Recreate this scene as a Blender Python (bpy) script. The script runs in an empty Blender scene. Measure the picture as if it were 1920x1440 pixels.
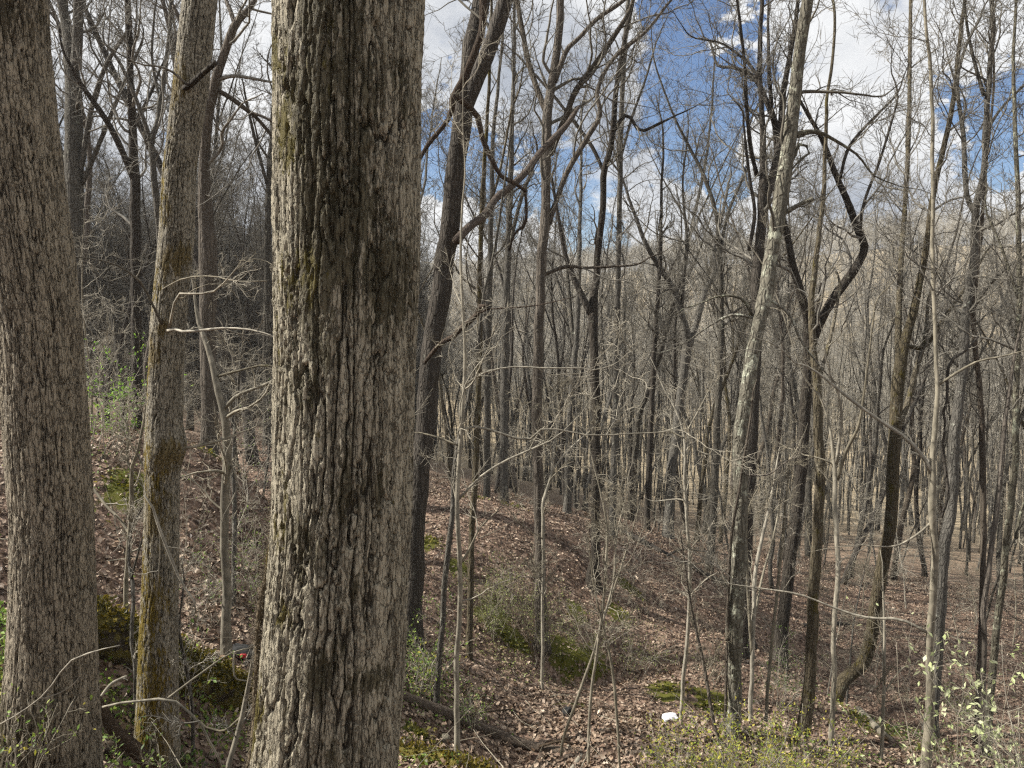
import bpy, math
import numpy as np
from mathutils import Vector

# ------------------------------------------------------------------ camera, sky, sun, exposure
RES_W, RES_H, FPX = 1920.0, 1440.0, 1450.0
PITCH = math.atan(140.0 / FPX)            # camera tipped slightly down
SC = bpy.context.scene
COL = SC.collection
R = math.radians
cam_d = bpy.data.cameras.new('camera'); cam = bpy.data.objects.new('camera', cam_d); COL.objects.link(cam)
cam_d.sensor_fit = 'HORIZONTAL'; cam_d.sensor_width = 36.0; cam_d.lens = 36.0 * FPX / RES_W
cam_d.clip_start = 0.05; cam_d.clip_end = 3000.0
cam.location = (0, 0, 0); cam.rotation_euler = (math.pi / 2 - PITCH, 0, 0)
SC.camera = cam
SUN_DIR = Vector((-0.95, 0.04, 0.82)).normalized()          # towards the sun: high on the left
SUN_EL = math.asin(SUN_DIR.z); SUN_AZ = math.atan2(SUN_DIR.x, SUN_DIR.y)
sun_d = bpy.data.lights.new('sun', 'SUN'); sun = bpy.data.objects.new('sun', sun_d); COL.objects.link(sun)
sun_d.energy = 5.0; sun_d.angle = R(0.53); sun_d.color = (1.0, 0.95, 0.86)
sun.rotation_euler = SUN_DIR.to_track_quat('Z', 'Y').to_euler()
SC.view_settings.view_transform = 'Standard'; SC.view_settings.look = 'None'
SC.view_settings.exposure = 0.95; SC.view_settings.gamma = 1.0; SC.view_settings.use_curve_mapping = False
SC.cycles.max_bounces = 4; SC.cycles.diffuse_bounces = 2; SC.cycles.glossy_bounces = 1
SC.cycles.use_denoising = False; SC.cycles.use_light_tree = False; SC.cycles.pixel_filter_type = 'BLACKMAN_HARRIS'; SC.cycles.filter_width = 1.3; SC.cycles.transparent_max_bounces = 4; SC.cycles.caustics_reflective = False; SC.cycles.caustics_refractive = False

def ray(px, py):
    u = (px - 960.0) / FPX; v = (720.0 - py) / FPX
    return np.array([u, math.cos(PITCH) + v * math.sin(PITCH), -math.sin(PITCH) + v * math.cos(PITCH)])
def at(px, py, d):
    r = ray(px, py); return r * (d / r[1])

class NT:
    """small helper to write node trees"""
    def __init__(s, tree): s.t = tree; s.t.nodes.clear()
    def n(s, kind, **kw):
        nd = s.t.nodes.new(kind)
        for k, v in kw.items():
            if k.startswith('i_'):
                key = k[2:]; key = int(key) if key.isdigit() else key.replace('_', ' ')
                s.put(nd.inputs[key], v)
            else: setattr(nd, k, v)
        return nd
    def put(s, sock, v):
        if isinstance(v, bpy.types.NodeSocket): s.t.links.new(v, sock)
        elif isinstance(v, bpy.types.Node): s.t.links.new(v.outputs[0], sock)
        else: sock.default_value = v
    def math(s, op, a, b=0.0, clamp=False):
        nd = s.t.nodes.new('ShaderNodeMath'); nd.operation = op; nd.use_clamp = clamp
        s.put(nd.inputs[0], a); s.put(nd.inputs[1], b); return nd.outputs[0]
    def vmath(s, op, a, b=(0, 0, 0)):
        nd = s.t.nodes.new('ShaderNodeVectorMath'); nd.operation = op
        s.put(nd.inputs[0], a); s.put(nd.inputs[1], b)
        return nd.outputs['Value'] if op in ('DOT_PRODUCT', 'LENGTH') else nd.outputs[0]
    def mix(s, f, a, b, mode='MIX'):
        nd = s.t.nodes.new('ShaderNodeMix'); nd.data_type = 'RGBA'; nd.blend_type = mode
        s.put(nd.inputs[0], f); s.put(nd.inputs[6], a); s.put(nd.inputs[7], b); return nd.outputs[2]
    def smooth(s, v, lo, hi, a=0.0, b=1.0):
        nd = s.t.nodes.new('ShaderNodeMapRange'); nd.interpolation_type = 'SMOOTHSTEP'
        s.put(nd.inputs[0], v); s.put(nd.inputs[1], lo); s.put(nd.inputs[2], hi); s.put(nd.inputs[3], a); s.put(nd.inputs[4], b)
        return nd.outputs[0]
    def noise(s, vec, scale, detail=4.0, rough=0.55, dist=0.0):
        nd = s.t.nodes.new('ShaderNodeTexNoise'); s.put(nd.inputs['Vector'], vec)
        nd.inputs['Scale'].default_value = scale; nd.inputs['Detail'].default_value = detail
        nd.inputs['Roughness'].default_value = rough; nd.inputs['Distortion'].default_value = dist
        return nd
    def link(s, a, b): s.t.links.new(a, b)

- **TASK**
Skip the pictures, please, and transcribe only the lines from the beginning of the material through the one that contains "from mathutils import Vector".

- **EXERCISE ANSWER**
Recreate this scene as a Blender Python (bpy) script. The script runs in an empty Blender scene. Measure the picture as if it were 1920x1440 pixels.
import bpy, math
import numpy as np
from mathutils import Vector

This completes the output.